Der Krieg in der Ukraine hatte den Kanzler schon zuvor im Plenum des Bundestages beschäftigt. Unmittelbar bevor er seine Regierungserklärung abgab, war er im Zuge der Regierungsbefragung von den Abgeordneten aller Parteien zwar zu unterschiedlichsten Themen um Auskunft gebeten worden. Es ging um die chemische Industrie in Deutschland, den Wohnungsbau, die Pflege. Doch gleich zu Beginn der Befragung um 14 Uhr hatte der AfD-Abgeordnete Markus Frohnmaier versucht, die am Tag zuvor aufgeflammte Debatte darüber, ob ein Waffenstillstand oder gar Frieden in der Ukraine mit deutschen Soldaten abgesichert werden solle, weiter anzufachen.
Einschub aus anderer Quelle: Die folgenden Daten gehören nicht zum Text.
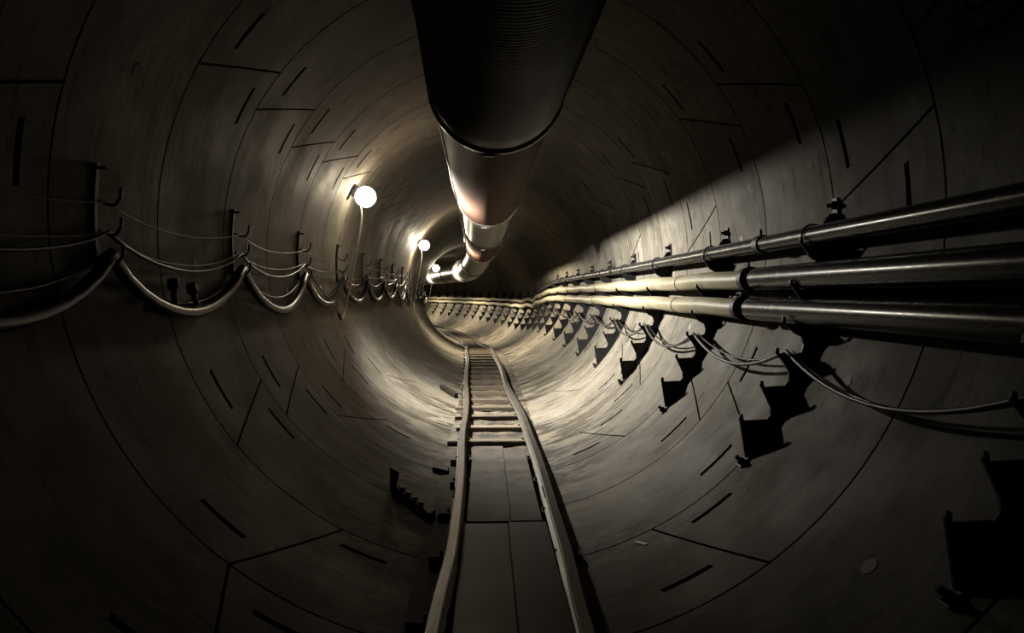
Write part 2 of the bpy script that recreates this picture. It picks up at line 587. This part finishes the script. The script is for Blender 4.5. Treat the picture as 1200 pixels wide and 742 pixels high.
a0, a1 = math.degrees(atan2(-1.215, 1.300)), math.degrees(atan2(.10, 1.775))
for i in range(17):
    a = radians(a0 + (a1 - a0) * i / 16)
    arc.append((1.786 * cos(a), 1.786 * sin(a)))
OUT = TOOTH[:-1] + [(1.302, -1.20)] + arc
BR = [2.2 + 1.835 * i for i in range(-1, 26)]
bn = 0
for i, s in enumerate(BR):
    root = empty('pipe_bracket', polar(s, R, -21))
    inv = Matrix.Translation(-root.location)
    def child(mb, nm, mat, label=None):
        o = mb.build(nm, mat); o.parent = root; o.matrix_parent_inverse = inv
        if label: o['label'] = label
        return o
    jz = 0.0
    mb = MB(); mb.extrude(OUT, s, 0.014)
    child(mb, 'toothed_plate', M['black_steel'])
    # base strip bolted to the lining
    mb = MB()
    rows = []
    for k in range(15):
        a = a0 - 1.5 + (a1 - a0 + 4) * k / 14
        rows.append([polar(s - .03, 1.786, a), polar(s - .03, 1.777, a), polar(s + .03, 1.777, a), polar(s + .03, 1.786, a)])
    mb.grid(rows, False, True); mb.face(rows[0][::-1]); mb.face(rows[-1])
    child(mb, 'base_strip', M['black_steel'])
    if s < 20:
        for a in (a0 - .6, a1 + 1.3):
            mb = MB()
            mb.tube([polar(s, 1.785, a), polar(s, 1.73, a)], .013, 6)
            mb.tube([polar(s, 1.775, a), polar(s, 1.755, a)], .024, 6)
            child(mb, 'bolt', M['rusty'])
    # clip over the top pipe
    mb = MB()
    pts = [W(s, 1.655 + .058 * cos(radians(t)), -.02 + .058 * sin(radians(t))) for t in range(-10, 200, 15)]
    mb.tube(pts, .006, 6)
    mb.tube([W(s, 1.70, .01), W(s, 1.735, .075)], .008, 6)
    child(mb, 'pipe_clip', M['rusty'])
    if s < 1: lab = 'black saw-toothed pipe bracket beside the camera at the right edge'
    elif i - 1 < 14:
        lab = 'black saw-toothed steel bracket under the pipes, %s along the right wall' % ORD[i - 1]
    else:
        lab = 'tiny black saw-toothed bracket under the pipes on the far curved wall'
    tag(root, lab, 'bracket', 'saw-toothed pipe brackets on the right wall')

# ------------------------------------------------------------------ pipes on the right
def run(s0, s1, fx, fz, step=0.15):
    pts = []
    s = s0
    while s < s1 + 1e-6:
        pts.append(W(s, fx(s), fz(s)))
        s += step
    return pts
def sagw(s, amp):       # sag between brackets
    ph = ((s - 2.2) / 1.835) % 1.0
    return -amp * sin(pi * ph) ** 2
def kink(s, a):
    return -a * math.exp(-((s - 23.3) / .55) ** 2) + a * .7 * math.exp(-((s - 25.2) / 0.6) ** 2)
specs = [('top', 1.655, -.020, .050, 4.78), ('middle', 1.618, -.235, .070, 4.90), ('bottom', 1.585, -.4215, .070, 4.93)]
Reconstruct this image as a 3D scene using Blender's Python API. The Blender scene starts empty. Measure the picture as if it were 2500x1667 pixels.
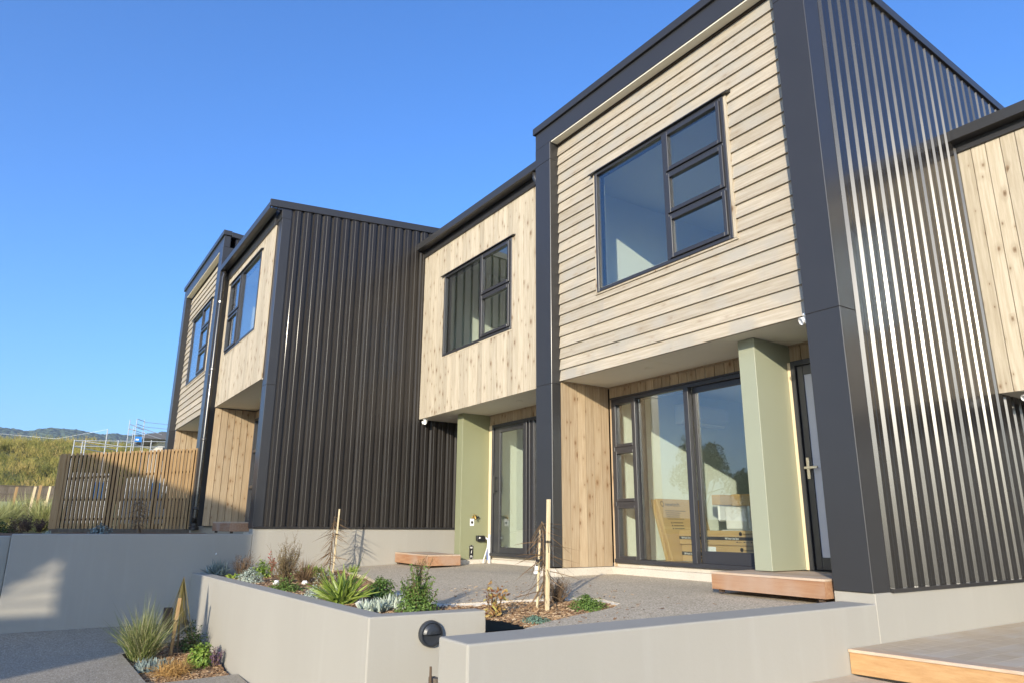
import bpy, math, random
import numpy as np
from mathutils import Vector, Matrix
R = math.radians
rng = random.Random(7)
nrg = np.random.default_rng(11)
SC = bpy.context.scene
COL = SC.collection

# ---------------------------------------------------------------- camera, sky, sun, exposure
cam_d = bpy.data.cameras.new("camera"); cam = bpy.data.objects.new("camera", cam_d); COL.objects.link(cam)
cam_d.sensor_width = 36; cam_d.lens = 24.6; cam_d.clip_start = 0.05; cam_d.clip_end = 6000
yaw, pit, rol = R(-56.1055), R(14.8144), R(0.3876)
f_ = Vector((math.sin(yaw)*math.cos(pit), math.cos(yaw)*math.cos(pit), math.sin(pit)))
r0 = Vector((math.cos(yaw), -math.sin(yaw), 0)); u0 = r0.cross(f_)
r_ = math.cos(rol)*r0 + math.sin(rol)*u0; u_ = -math.sin(rol)*r0 + math.cos(rol)*u0
cam.matrix_world = Matrix(((r_.x, u_.x, -f_.x, 0), (r_.y, u_.y, -f_.y, 0), (r_.z, u_.z, -f_.z, 0), (0, 0, 0, 1)))
SC.camera = cam

SUN_TO = Vector((0.847, -1.0, 0.348)).normalized()          # direction towards the sun
SUN_EL = math.asin(SUN_TO.z); SUN_AZ = math.atan2(SUN_TO.x, SUN_TO.y)
W = bpy.data.worlds.new("World"); SC.world = W; W.use_nodes = True
wn = W.node_tree; bg = wn.nodes["Background"]
sky = wn.nodes.new("ShaderNodeTexSky"); sky.sky_type = 'NISHITA'; sky.sun_disc = False
sky.sun_elevation = SUN_EL; sky.sun_rotation = SUN_AZ
sky.altitude = 0; sky.air_density = 1.0; sky.dust_density = 1.5; sky.ozone_density = 4.0
hs = wn.nodes.new('ShaderNodeHueSaturation'); hs.inputs['Saturation'].default_value = 1.08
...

Sicherheitsgarantien nach einem Waffenstillstand

Frohnmaier wollte wissen, wie viele Bundeswehrsoldaten in der Ukraine eingesetzt werden sollten. Merz konnte leicht ausweichen und sagte, über Sicherheitsgarantien werde nach einem Waffenstillstand gesprochen. So wiederholte er es später in seiner Regierungserklärung.

Noch einfacher war es für den Bundeskanzler, auf die Frage seines CDU-Parteifreundes Jürgen Hardt, des außenpolitischen Sprechers der Unionsfraktion, zu antworten. Hardt gratulierte Merz zu dem „großen Erfolg“, der seiner Meinung nach das Treffen des ukrainischen Präsidenten Wolodymyr Selenskyj mit amerikanischen Unterhändlern und vielen europäischen Staats- und Regierungschefs in Berlin gewesen sei. Wie es nun weitergehe, wollte Hardt wissen. Merz antwortete, der 28-Punkte-Plan der Amerikaner sei auf 20 Punkte gekürzt worden. Nun würden die am Sonntag und Montag ausgehandelten Vorschläge vor allem von den Amerikanern in Moskau vorgebracht.

Wie üblich in dieser Form des Austauschs fielen die Fragen kritischer oder weniger kritisch aus, je nachdem ob Abgeordnete der Opposition oder der Koalition an der Reihe waren. Als allerdings ein Mitglied der CDU/CSU-Fraktion von Friedrich Merz wissen wollte, ob er weiter „so kraftvoll“ für den Bürokratieabbau kämpfen werde, mussten selbst einige in den Reihen der Unionsfraktion schmunzeln über diese tiefe Verbeugung.